Children also bore significant responsibilities, Orengo-Green asserted. Beyond their role as interpreters, they were sometimes expected to advocate on behalf of their families. In another example from the VHA, Eva Eisemann recounts how, at thirteen, she was sent to petition the First Lady of Uruguay to secure a visa for her grandmother. Fluent in Spanish and perceived as non-threatening due to her age, Eva successfully delivered flowers and spoke with the First Lady, who made a call that ensured her grandmother’s safe entry. This story, like many others in Orengo-Green’s research, highlights how children’s “perceived innocence” became a tool for survival, leveraged by families navigating bureaucratic and linguistic barriers.

Throughout the lecture, Orengo-Green emphasized that Latin America was not merely a stopover point. It was a vital and transformative site in the lives of thousands of Jewish children. Their experiences shaped their families’ survival and acculturation, often in profound and underrecognized ways. As she concluded, Orengo-Green called for a more inclusive approach to Holocaust history – one that takes seriously the voices of children and the geographies of the Global South. She argued that children are an essential and important part of the history of the Holocaust.

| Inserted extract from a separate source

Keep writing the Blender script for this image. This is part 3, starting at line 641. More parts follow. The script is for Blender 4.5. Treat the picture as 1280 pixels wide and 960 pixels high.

During the wide-ranging Q&A following the lecture, Orengo-Green addressed a myriad of questions. When asked about gender differences, she observed that girls often spoke more openly about relationships and social dynamics, while boys emphasized economic responsibility, sometimes leaving school to support their families. She also noted the significance of the age of the child refugee, some forgetting their native language entirely, others becoming lifelong intermediaries for their families. She discussed the other sources she’s using to complement her work with survivor testimonies, including diaries and memoirs.